_GOAL_. Which lines hold the word "picture"? Show each of them.

::::::::::

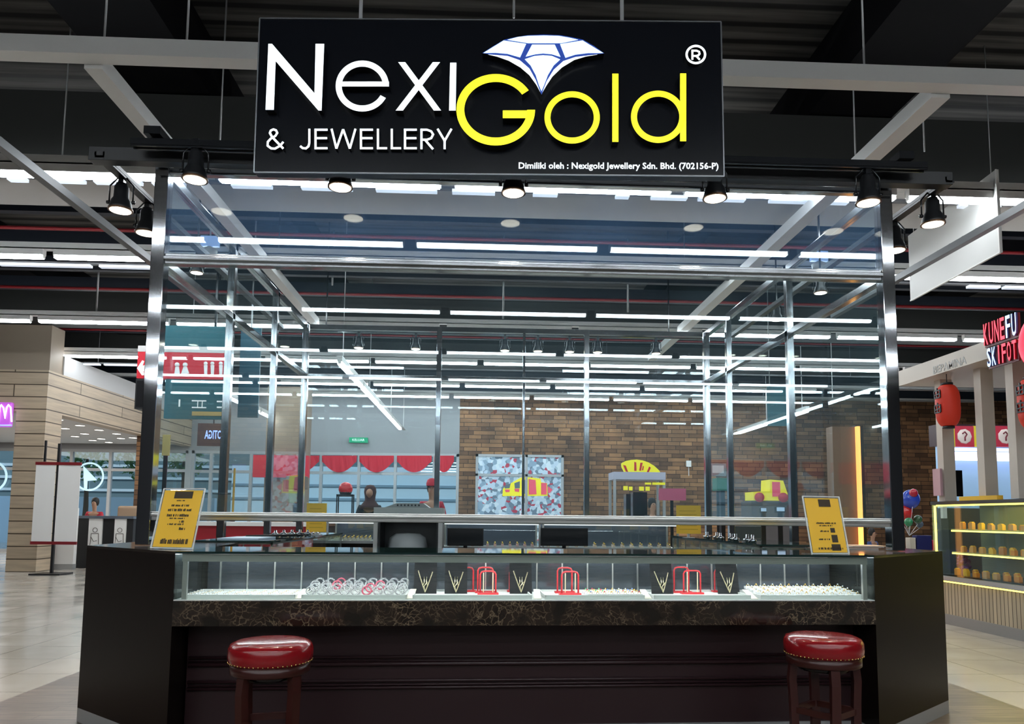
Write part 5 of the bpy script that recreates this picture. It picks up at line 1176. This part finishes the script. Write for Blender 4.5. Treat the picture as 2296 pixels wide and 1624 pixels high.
# neon words over the canopy
def vertical_text(body, px0, px1, py, hgt, label, cols):
    a, c_ = atX(px0, py, XK-.16), atX(px1, py, XK-.16); t = thing('neon_sign', label, 'sign', (XK-.16, (a.y+c_.y)/2, a.z-hgt/2)); n = len(body)
    MB().box(XK-.145, c_.y, a.z-hgt*.5, XK-.122, a.y, a.z+hgt*.5).build('backing', M('neon_backing', (.12,.01,.02), .4), t)
    for i, ch in enumerate(body):
        y = a.y+(c_.y-a.y)*(i+.5)/n
        text_on(MB(), ch, hgt*1.3, (XK-.165, y, a.z), (0,-1,0), (0,0,1), 0, .004, .02, width=abs(a.y-c_.y)/n*(.22 if ch == 'I' else .78)).build('letter', cols[i], t)
nr_ = [M('neon_red', (1,.05,.1), .5, emit=(1,.06,.10), es=1.3), M('neon_red_side', (.3,.01,.02), .5)]; nb_ = [M('neon_pale_blue', (.6,.8,1), .5, emit=(.45,.65,1), es=1.4), M('neon_blue_side', (.1,.15,.4), .5)]
vertical_text('KUNEFU', 2205, 2282, 755, .26, 'red and blue neon word on top of the food kiosk canopy', [nr_]*4+[nb_]*2)
vertical_text('SKIFOT', 2213, 2282, 806, .22, 'blue and red neon word on the side of the food kiosk canopy', [nb_]*2+[nr_]*4)
p = atX(2338, 762, XK-.17); t = thing('round_neon_sign', 'round red and pink neon sign cut by the right picture edge', 'sign', (p.x, p.y, p.z-.3))
MB().tube(torus_pts(p, .25, (0,1,0), (0,0,1), 28), .05, 8, closed=True).build('ring', nr_[0], t); MB().lathe([(.02,0),(.21,0),(.21,.03),(.02,.03)], (p.x, p.y, p.z), 24, axis='x').build('disc', white, t)
# ---------------------------------------------------------------- stall behind it
Ys = 14.0; a, c_ = at(2104, 1112, Ys), at(2330, 955, Ys)
x0_s = 0
t = thing('menu_stall', 'brightly lit stall with yellow and red menu posters behind the food kiosk', 'stall', ((a.x+c_.x)/2+1, Ys+.6, 0))
x0, x1 = a.x+.08, c_.x+2
MB().box(x0+.1, Ys, 0, x1, Ys+.35, 1.5).build('body', M('stall_dark', (.03,.04,.05), .4), t)
MB().box(x0+.12, Ys+.3, 1.5, x1, Ys+.35, 3.12).build('back_wall', M('stall_wall', (.35,.55,.75), .4, emit=(.3,.5,.75), es=.35), t)
MB().box(x0, Ys, at(2200,1000,Ys).z, x1, Ys+.35, 3.15).build('fascia', M('dark_fascia', (.04,.02,.03), .4), t)
lilac = M('lilac_led', (.8,.7,1), .5, emit=(.82,.78,1.0), es=2.2)
for y_, h_ in ((1008, .05), (1016, .04), (1026, .12)): zq = at(2200, y_, Ys-.03).z; MB().box(x0, Ys-.02 if h_ < .1 else Ys-.0, zq-h_/2, x1, Ys+.05, zq+h_/2).build('light_strip', lilac, t)
for x in (x0+.04, x1-.04): MB().box(x-.04, Ys, 1.3, x+.04, Ys+.08, 2.5).build('post', white, t)
mm = [M('menu_yellow', (.62,.52,.04), .4, emit=(.6,.5,.04), es=.35), M('menu_red', (.42,.03,.06), .4, emit=(.4,.03,.06), es=.35)]
pf = M('menu_print', (.70,.62,.58), .4, emit=(.6,.52,.5), es=.3)
for i, (u0, u1) in enumerate(((2104,2141),(2142,2184),(2185,2232),(2233,2276),(2277,2320))):
    p, q = at(u0, 1002, Ys-.05), at(u1-1, 956, Ys-.05); po = MB().box(p.x, Ys-.05, p.z, q.x, Ys-.01, q.z).build('menu_poster', mm[i % 2], t)
    cx_, cz_ = (p.x+q.x)/2, (p.z+q.z)/2; MB().lathe([(.01,-.01),(.13,-.01),(.15,0),(.01,0)], (cx_, Ys-.05, cz_), 9, axis='y').build('blob', pf, t)
    m = MB().tube([(cx_-.05, Ys-.065, cz_+.05), (cx_, Ys-.065, cz_+.09), (cx_+.04, Ys-.065, cz_+.04), (cx_, Ys-.065, cz_-.02), (cx_, Ys-.065, cz_-.09)], .015, 6); m.build('print', M('menu_ink', (.2,.02,.04), .5), t)
# ---------------------------------------------------------------- balloons and gift table
Yb = 12.5; bc = [((2041,1120), .155, (.02,.06,.42), 'blue balloon on top of the bunch'), ((2028,1150), .13, (.55,.02,.02), 'red balloon at the left of the bunch'), ((2048,1106), .07, (.40,.01,.03), 'small dark red balloon crowning the bunch'), ((2037,1171), .07, (.02,.22,.08), 'green balloon below the red one'), ((2058,1165), .07, (.03,.10,.04), 'dark green balloon at the right of the bunch'), ((2062,1176), .06, (.08,.12,.16), 'grey balloon at the lower right of the bunch'), ((2027,1165), .11, (.35,.01,.02), 'lower dark red balloon at the left of the bunch')]
tb = at(2040, 1235, Yb)
t = thing('gift_table', 'small table with gifts under the balloons right of the glass enclosure', 'table', (tb.x, Yb, 0))
MB().box(tb.x-.42, Yb-.25, .68, tb.x+.35, Yb+.25, .72).build('tabletop', white, t)
for sx in (-.38, .31):
    for sy in (-.2, .2): MB().box(tb.x+sx-.02, Yb+sy-.02, 0, tb.x+sx+.02, Yb+sy+.02, .68).build('leg', darkm, t)
for i, ((px, py), r_, col, lab) in enumerate(bc):
    p = at(px, py, Yb+(0,.06,-.12,-.16,.1,.2,.22)[i]); t = thing('balloon', lab+' beside the glass enclosure', 'balloon', (p.x, p.y, p.z-r_), 'balloons over the gift table')
    MB().ball(tuple(p), r_, 14, 0, 1.08).build('skin', M('balloon_%d' % i, col, .2, coat=.5), t)
    MB().lathe([(.012,0),(.004,.02)], (p.x, p.y, p.z-r_*1.08-.015), 8).build('knot', MATS['balloon_%d' % i], t)
    MB().tube([(p.x, p.y, p.z-r_*1.08), (tb.x, Yb, .99)], .004, 5).build('string', white, t)
for i, (x0_, x1_, h, col, lab) in enumerate(((-.40,-.33,.22,(.65,.02,.18),'bright pink bottle at the left of'), (-.12,-.02,.24,(.55,.5,.4),'pale box in the middle of'), (.0,.26,.28,(.01,.015,.10),'navy gift bag on'), (.27,.34,.2,(.6,.02,.08),'red pink box at the right of'), (-.3,-.16,.18,(.04,.12,.2),'teal box on'))):
    y_ = Yb-.15 if i != 4 else Yb+.08
    tag(MB().box(tb.x+x0_, y_-.07, .72, tb.x+x1_, y_+.07, .72+h).build('gift_box', M('gift_%d' % i, col, .4), bevel=.008), lab+' the gift table under the balloons', 'gift', 'gifts on the balloon table')
# ---------------------------------------------------------------- hanging white board
XB = 5.6; pts = [atX(2237, 460, XB), atX(2238, 568, XB), atX(2041, 660, XB), atX(2050, 500, XB)]; y0_, y1_ = pts[0].y, pts[2].y; zb_ = pts[1].z; ztb = atX(2240, 375, XB).z
t = thing('hanging_board', 'blank white board hanging from the ceiling right of the kiosk', 'board', (XB, (y0_+y1_)/2, zb_))
MB().prism([(XB,y0_,zb_),(XB,y1_,zb_-.04),(XB,y1_,ztb-.10),(XB,y0_,ztb)], (.03,0,0)).build('panel', M('board_white', (.62,.62,.60), .5), t)
m = MB(); m.bar((XB-.003,y0_,zb_), (XB-.003,y1_,zb_-.04), .012, .015); m.bar((XB-.003,y0_,zb_), (XB-.003,y0_,ztb), .012, .015); m.build('edging', white, t)
for y in (y0_+.1, y1_-.1): MB().tube([(XB+.015, y, ztb-.1), (XB+.015, y, 6.6)], .006, 6).build('wire', galv, t)

# ================================================================== MORE SHOP FITTINGS SEEN THROUGH THE SIDE GLASS
def fitting(name, label, cat, px0, px1, py0, py1, Y, dep, mat, extra=None):
    a, c_ = at(px0, py1, Y), at(px1, py0, Y); t = thing(name, label, cat, ((a.x+c_.x)/2, Y+dep/2, 0))
    MB().box(a.x, Y, a.z, c_.x, Y+dep, c_.z).build('panel', mat, t, bevel=.01)
    xm = (a.x+c_.x)/2; MB().box(xm-.04, Y+dep*.3, .03, xm+.04, Y+dep*.7, a.z).build('post', darkm, t); MB().box(xm-.22, Y-.05, 0, xm+.22, Y+dep+.05, .03).build('base', darkm, t)
    if extra: MB().box(a.x+(c_.x-a.x)*.15, Y-.012, a.z+(c_.z-a.z)*.25, c_.x-(c_.x-a.x)*.15, Y, c_.z-(c_.z-a.z)*.15).build('screen', extra, t)
    return t
palescr = M('pale_screen', (.3,.4,.5), .3, emit=(.45,.6,.8), es=.6)
fitting('upright_banner', 'narrow yellow upright banner behind the second left glass post', 'banner', 519, 528, 1050, 1150, 12.6, .03, M('ochre_cloth', (.55,.33,.04), .6))
fitting('ticket_machine', 'pale green machine behind the left glass wall near the back corner', 'machine', 646, 676, 1100, 1128, 13.0, .25, M('pale_green', (.35,.42,.22), .5))
fitting('display_shelf', 'dark brown display shelf behind the left glass wall', 'shelf', 640, 684, 1068, 1096, 16.5, .3, M('brown_shelf', (.12,.08,.06), .6))
fitting('round_notice', 'dull yellow poster board behind the front left glass', 'poster', 362, 382, 975, 1022, 14.5, .03, M('dull_yellow', (.42,.32,.10), .6))
fitting('green_locker', 'green box on a post behind the right glass wall', 'box', 1608, 1640, 1072, 1100, 14.0, .3, M('dark_green_paint', (.02,.16,.08), .5))
fitting('grey_notice_board', 'grey framed board with white sheet behind the right glass wall', 'board', 1592, 1628, 1040, 1068, 18.5, .06, M('board_grey', (.20,.21,.21), .5), M('white_sheet', (.55,.56,.55), .6))
fitting('checkout_screen', 'dark monitor with a pale screen under the toy vehicle', 'monitor', 1738, 1762, 1136, 1150, 12.2, .05, blackp, palescr)
fitting('checkout_screen', 'second dark monitor with a pale screen left of the first', 'monitor', 1704, 1720, 1138, 1150, 12.2, .05, blackp, palescr)
fitting('dark_cabinet_board', 'dark green grey board below the lower rail at the right', 'board', 1648, 1708, 1180, 1208, 9.4, .04, M('slate_board', (.03,.045,.045), .4))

::::::::::

_TASK RESPONSE_.
Write part 5 of the bpy script that recreates this picture. It picks up at line 1176. This part finishes the script. Write for Blender 4.5. Treat the picture as 2296 pixels wide and 1624 pixels high.
p = atX(2338, 762, XK-.17); t = thing('round_neon_sign', 'round red and pink neon sign cut by the right picture edge', 'sign', (p.x, p.y, p.z-.3))